Loughborough Swimming Baths, Queens Park

8 September 2014


Charnwood Museum in Queens Park, Loughborough, is set inside the original Loughborough swimming baths building.

The swimming baths were given to the town by Alderman Joseph Griggs who was the first Mayor of Loughborough. They were made to celebrate the Diamond Jubilee of Queen Victoria in 1897 and were originally named the Queens Memorial Baths.

The baths cost £3,000-£4,000, a substantial amount of money at the time so it was a generous gift! They were opened on the 10th August, 1898 by the Marquis of Granby.

The building held a swimming pool, 4 first class baths, 5 second class baths and a laundry. The baths were extremely popular as most houses in Loughborough didn’t have indoor plumbing when the building opened its doors and bathing was comparatively cheap, (12 admission tickets cost 9d).

When the pool first opened it had to be emptied and re-filled by a team of men every day. It was therefore most expensive (2d) to swim in the morning when the water was cleanest. Children swam in the evening! In 1934 a chlorination and filtration system was fitted.

The pool was closed in 1975. There were increasing problems with maintenance, especially with the cleaning system and some days the pool had to be closed because the water was ‘muddy’. Also of course there was a new pool in the Charnwood Leisure Centre.

The old swimming baths were turned into a general function sports hall. A scheme was accepted and approved by the County Borough Council’s Estates and Recreations Committee on 7th February 1980. It took just 12 weeks to convert the Queen’s Memorial Baths to Queen’s Hall. The work involved laying seven steel beams across the pool and putting 35 tons of concrete on top while the original structure of the building remained the same. An informal opening ceremony was carried out on 15th July 1980.

The old pool structure is still under the floor of the Museum which opened in 1999. However the baths and laundry have left no trace. The outside of the building looks essentially the same but the main entrance is now in Queen’s Park instead of on Granby Street . The viewing gallery for the pool looks down on the temporary exhibition space. It is still reached by the original spiral stair case though now only by museum staff.

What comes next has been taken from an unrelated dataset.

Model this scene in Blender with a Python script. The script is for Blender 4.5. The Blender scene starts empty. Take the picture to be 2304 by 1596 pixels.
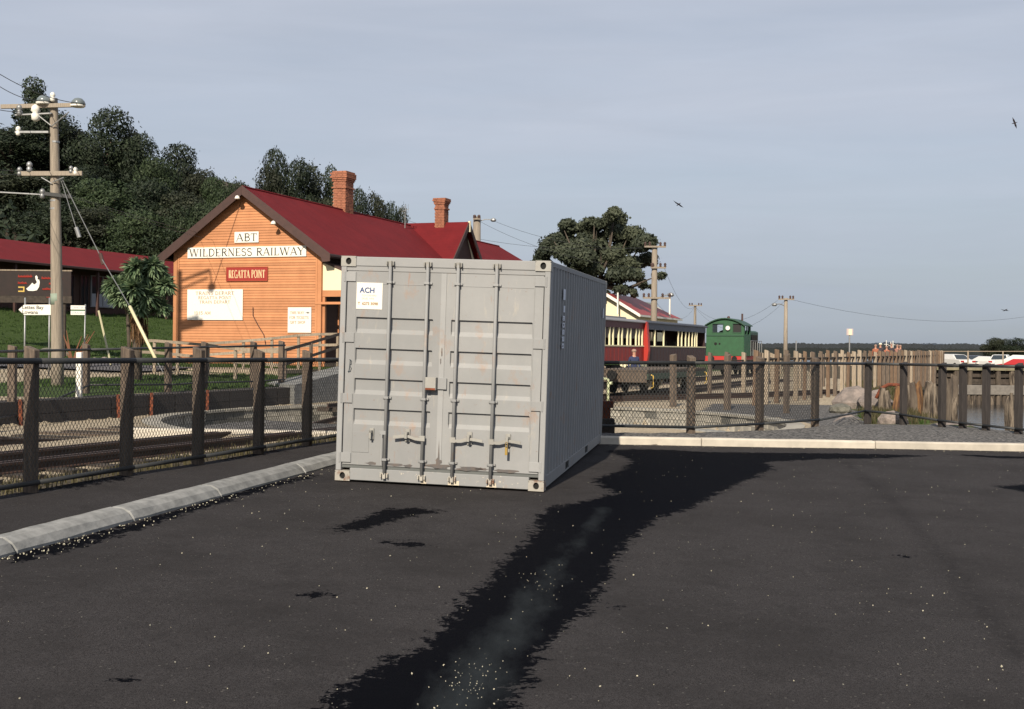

In January 2015 the Museum hosted a display based on the swimming baths. The exhibition featured items from Leicestershire County Council’s bathing costume collection. Members of the public loaned photographs, objects and memorabilia for the display and museum staff collected people’s memories of the swimming baths. These have been put together as a memory book which people can read at the museum.